NTU device can reduce noise pollution by up to half, targeted for use in 2 to 3 years

Professor Gan Woon Seng of NTU, lead researcher of the team that developed a device that can reduce noise pollution entering buildings even while windows are wide open.
Professor Gan Woon Seng of NTU, lead researcher of the team that developed a device that can reduce noise pollution entering buildings even while windows are wide open.ST PHOTO: ALVIN HO

SINGAPORE - Noise from busy roads, MRT tracks or construction activity may one day be less of a nuisance even when windows are wide open.

A new device being developed by researchers at Nanyang Technological University (NTU) can reduce noise by up to 50 per cent.

The small device - designed to be mounted on window grilles - uses "active noise control" technology found in high-end headphones that has been adapted for use in large open areas, NTU said on Monday (April 30).

While the technology is not new, this is the first time such an experiment is being done on a fully opened window, it said.

The device uses a special sound-emitting mechanism and is hooked up to a processing unit.

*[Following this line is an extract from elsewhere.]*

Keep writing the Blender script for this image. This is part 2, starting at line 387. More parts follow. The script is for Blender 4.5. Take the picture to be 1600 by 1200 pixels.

Once noise is detected, it quickly emits "anti-noise" soundwaves that counters the invading noise, resulting in a softer ambient sound, NTU said.

"Our innovation not only computes the right amount and type of 'anti-noise' to emit, but also does it faster than noise can reach inside the building," said Professor Gan Woon Seng, director of the Centre for Infocomm Technology who led the research.

The team hopes to deploy the technology in commercial or residential areas here in two to three years.


The device uses "active noise control" technology found in high-end headphones that has been adapted for use in large open areas. ST PHOTO: ALVIN HO 

"Noise is an underestimated threat. According to the World Health Organisation, noise is invisible pollution that can cause health issues from cardiovascular problems to hearing impairment," said Prof Gan.

"Compared to noise cancellation headphones, what we have achieved is far more technically challenging as we needed to control noise in a large open area, instead of just around the ear."

"Currently, at the prototype stage, about 24 devices are mounted onto a window grille during the controlled trials. Once we go into the next phase, we will be able to increase the efficiency of the device and integrate them into the window grille, reducing the number of devices," he said.

"Our goal is to have as few devices as possible but with the same effect of reducing noise pollution by half, and achieved using the least amount of energy."

Prof Gan said "double or triple paned windows are effective in reducing outside noise but that means keeping windows shut. Our objective is to reduce noise pollution while keeping windows open, and reduce the need for air-conditioning."

The project is supported by the Ministry of National Development and the National Research Foundation in the Prime Minister's Office, and comes under the "Land and Liveability National Innovation Challenge" research programme.

The researchers are also working with local government agencies to further improve the technology to make it viable for commercial and residential applications.

"We are already moving into the second phase of trials where we will be deploying this in real environments. ... The device is not just limited to residential spaces. It can be used for keeping noise out of vehicles and trains, or even keeping machinery noise within the factory premises," Prof Gan said.

“The uniqueness of our technology is that it leverages machine learning to identify the bad sounds from good ones and eliminate those which are deemed a nuisance – such as construction noises, from the chirping of birds.

"We are targeting certain types of continuous ambient noise. The device is not a silver bullet for all kinds of noise," he added.